When the formation energy of the carbon atoms was lower than the binding energy of carbon atoms with dislocations, the carbon atoms dissolved in the dislocations; thus, the dissolution of cementite occurred, and the carbon atoms that had combined with the dislocations dissolved in the ferrite matrix to form a Cottrell gas mass. As the deformation strain increased, dislocations continued to move, and the ferrite matrix recovered and recrystallized [29]. As the dislocation density decreased, the carbon atoms that had dissolved in the dislocations precipitated in the form of fine cementite and were distributed in the ferrite matrix (type 2) (Figure 3d).

The spheroidization of cementite was a thermal activation process [30]. The internal energy and the dislocation density both increased with strain. The generation of a large number of dislocations promoted the diffusion of carbon atoms and accelerated the dissolution and reprecipitation of carbon atoms; hence, when the deformation strain increased from 40% to 60%, the spheroidization rate of cementite rapidly increased. With the further increase in strain, the increase in internal energy and the dislocation density tended to be saturated; thereby, the spheroidization rate of cementite increased slowly as the strain increased from 60% to 75% (Figure 4).

The ferrite matrix grain size is fine (see Figure 9) due to the uniform dispersion of the fine cementite particles in the microstructure. These cementite particles pin the grain boundaries (i.e., Zener drag effect [31]) and drastically reduce the mobility of the grain boundaries, thus inhibiting the recrystallization process [32]. Hence, it is obvious that the ferrite matrix grain size decreases with the increase in the spheroidization ratio of cementite. The results of the EBSD (Figure 8, Figure 9 and Figure 10) also indicated that the ferrite matrix was refined gradually as the deformation strain increased from 20% to 75%. The refinement of the ferrite matrix was beneficial for improving the comprehensive performance of the investigated steel.

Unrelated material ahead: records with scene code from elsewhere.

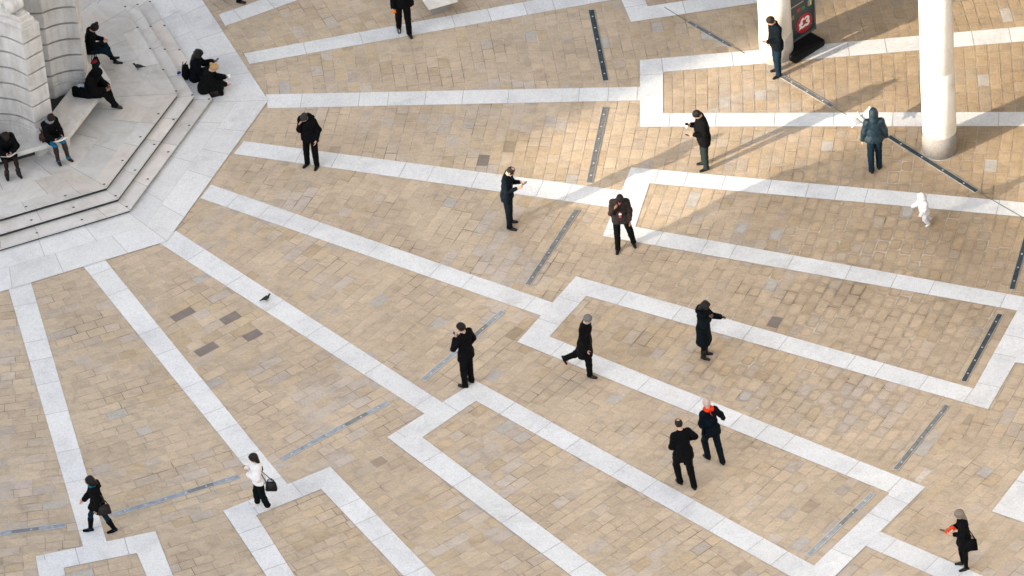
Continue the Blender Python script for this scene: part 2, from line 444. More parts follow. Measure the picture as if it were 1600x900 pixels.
# the field above it (framed by the second and third)
# fourth field
BANDS.append(tuple(gp((744, 596), (605, 684), (743.7, 627), (660, 684))))
BANDS.append(tuple(gp((744, 596), (1271.8, 884.7), (743.7, 627), (1279.4, 926))))
BANDS.append(tuple(gp((1446, 762), (1279.4, 926), (1390, 771), (1271.8, 884.7))))
A = gp((605, 684), (892.5, 900), (660, 684), (947.5, 900))
BANDS.append((A[0], ext(A[0], A[1], 8), A[2], ext(A[2], A[3], 8)))
A2 = gp((1305, 900), (1271, 884.7))
d = np.array(G(605, 684)) - np.array(G(744, 596))
FRAMES.append((math.atan2(d[1], d[0]) + math.pi / 2, ccw([tuple(G(744, 610)), tuple(G(630, 684)), ext(A[0], A[1], 8), tuple(G(1500, 1040))]), ccw([tuple(G(744, 596)), tuple(G(605, 684)), ext(A[0], A[1], 8), tuple(G(1500, 1040))])))
# fifth field
B_ = gp((349, 799), (416, 900), (400, 806), (460, 900)); B2 = gp((516, 730), (680, 900), (502, 765), (630, 900))
BANDS.append(tuple(gp((516, 730), (349, 799), (502, 765), (400, 806))))
BANDS.append((B_[0], ext(B_[0], B_[1], 8), B_[2], ext(B_[2], B_[3], 8)))
BANDS.append((B2[0], ext(B2[0], B2[1], 8), B2[2], ext(B2[2], B2[3], 8)))
d = np.array(G(349, 799)) - np.array(G(516, 730))
FRAMES.append((math.atan2(d[1], d[0]) + math.pi / 2, ccw([tuple(G(509, 745)), tuple(G(372, 802)), ext(B_[0], B_[1], 8), ext(B2[0], B2[1], 8)]), ccw([B2[0], B_[0], ext(B_[0], B_[1], 8), ext(B2[0], B2[1], 8)])))
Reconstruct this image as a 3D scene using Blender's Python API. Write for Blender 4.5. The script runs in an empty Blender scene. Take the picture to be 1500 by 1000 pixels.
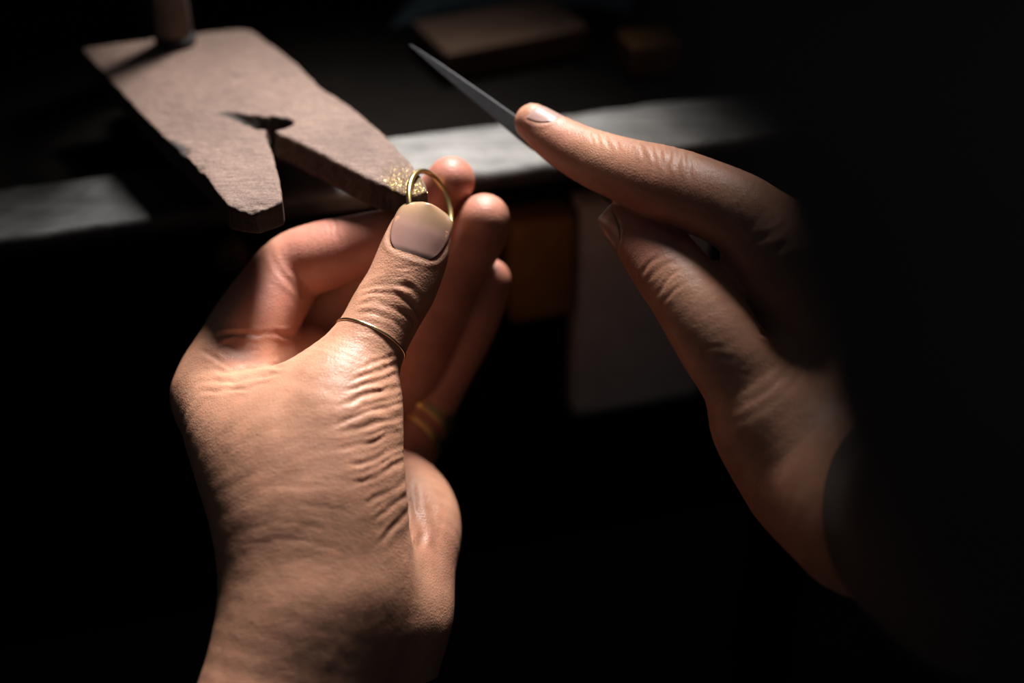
import bpy, bmesh, math, random
import numpy as np
from mathutils import Vector, Matrix
from mathutils.bvhtree import BVHTree

random.seed(7)
S = bpy.context.scene
COL = S.collection
# ------------------------------------------------------------------ camera, world, lights, exposure
PITCH = math.radians(35.0)
F = 1500 * 50.0 / 36.0                       # focal length in pixels of the 1500x1000 frame
PIN_Z = 0.95                                 # height of the bench pin's top face
CAM = np.array([0.0, 0.0, PIN_Z + 0.1964])
RX = np.array([1.0, 0, 0])
UP = np.array([0, math.sin(PITCH), math.cos(PITCH)])
FW = np.array([0, math.cos(PITCH), -math.sin(PITCH)])

cam = bpy.data.cameras.new('camera')
cam_ob = bpy.data.objects.new('camera', cam)
COL.objects.link(cam_ob)
cam_ob.location = CAM
cam_ob.rotation_euler = (math.pi / 2 - PITCH, 0, 0)
cam.lens = 50
cam.sensor_width = 36
cam.clip_start = 0.01
cam.clip_end = 20
cam.dof.use_dof = True
cam.dof.focus_distance = 0.394
cam.dof.aperture_fstop = 3.6
S.camera = cam_ob

w = bpy.data.worlds.new('dim_room')
S.world = w
w.use_nodes = True
w.node_tree.nodes['Background'].inputs[0].default_value = (0.75, 0.85, 1.0, 1)
w.node_tree.nodes['Background'].inputs[1].default_value = 0.04
S.view_settings.view_transform = 'Standard'
S.view_settings.look = 'None'
S.view_settings.exposure = 0.0
S.view_settings.gamma = 1.0
S.view_settings.use_curve_mapping = False
S.cycles.use_denoising = True


def W(px, py, d):
    """world point (m) seen at pixel (px, py) of the 1500x1000 frame at depth d (mm)"""
    return CAM + (FW + RX * (px - 750) / F - UP * (py - 500) / F) * d * 0.001


def on_plane(px, py, z):
    r = FW + RX * (px - 750) / F - UP * (py - 500) / F
    return CAM + r * ((z - CAM[2]) / r[2])


def C(px, py, d):
    """camera-space point in mm"""
    return np.array([(px - 750) / F * d, (500 - py) / F * d, -float(d)])


def cam_to_world(v):
    v = np.asarray(v, dtype=np.float64) * 0.001
    return CAM + v[..., 0:1] * RX + v[..., 1:2] * UP - v[..., 2:3] * FW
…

It is noticeable from Figure 11 that the tensile and yield strengths of the steel decreased rapidly, and the total elongation increased as the deformation strain increased from 20% to 40%. When the strain was 20%, partial DIPT occurred in the steel, and the microstructure mainly consisted of lamellar pearlite and martensite. When the strain reached 40%, more DIPT occurred, and the microstructure consisted of only lamellar pearlite (Figure 2). In comparison to martensite, lamellar pearlite had lower strength and better plasticity [33]; therefore, the strength decreased rapidly, and the total elongation increased. Furthermore, with the increase in strain from 40% to 60%, cementite particles became spheroidized. The larger the deformation strain, the higher the proportion of cementite spheroidization. On the one hand, in comparison to lamellar pearlite, granular cementite has lower strength and better plasticity [17]; hence, the strength continued to decrease, and the total elongation increased. On the other hand, the refinement of the ferrite matrix was beneficial for increasing the strength and elongation of the investigated steel. Therefore, when the strain increased from 40% to 60%, the strength decreased slightly, while the elongation increased significantly. When the strain reached 60%, the volume fraction of pearlite and the spheroidization rate of cementite tended to be saturated (Figure 5). As the deformation strain further increased to 75%, it had a higher spheroidization rate and a finer ferrite matrix. On the one hand, in comparison to martensite and lamellar pearlite, the higher spheroidization rate had lower strength and better plasticity. On the other hand, the finer ferrite matrix was beneficial for increasing the strengths and elongations of the investigated steel. Therefore, the comprehensive properties of the steels were affected by the strain amount. When the deformation reached 75%, the better comprehensive properties were obtained.

In addition to strength and ductility, toughness is another important index of steel performance. The toughness is normally estimated by Charpy impact tests, but the impact tests could not be performed due to the thinness of the samples. The area encompassed by the stress–strain curve was used to present the toughness [34,35]. The toughness value at 75% strain was higher than others, as shown in Figure 11. This is because the spheroidized structure suppresses the stress concentration and as a result delays the onset of fracture, thus increasing both ductility and toughness. It is expected that toughness increases with the increase in strain due to enhanced spheroidization. It is also the reason why the fracture of the tensile specimen changes from a brittle fracture to a ductile fracture with the increase in deformation strain.

5. Conclusions

The effects of strain on the microstructure and mechanical properties of high-carbon steel were investigated. The main conclusions can be drawn as follows.

(1) When the deformation temperature was between A₁ and A_r1, deformation-induced pearlite transformation took place as the deformation strain increased to 20%. The volume fraction of pearlite increased with strain. When the deformation strain exceeded 40%, the microstructure mainly consisted of pearlite.

(2) When the strain was less than 40%, the microstructure of the investigated steel was mainly composed of lamellar pearlite. With the increase in strain, the spheroidization of cementite occurred, the aspect ratio of cementite decreased rapidly from 40% to 60% strain, and then slowly decreased from 60% to 75% strain. The ferrite matrix was refined gradually and the structure of the (101) crystallographic orientation increased significantly as the deformation strain increased from 20% to 75%.

(3) The yield and tensile strengths of the steel decreased, and the total elongation increased as the deformation strain increased from 20% to 60%. As the strain further increased to 75%, the strength increased slightly. The strain can effectively improve the comprehensive properties of high-carbon steels.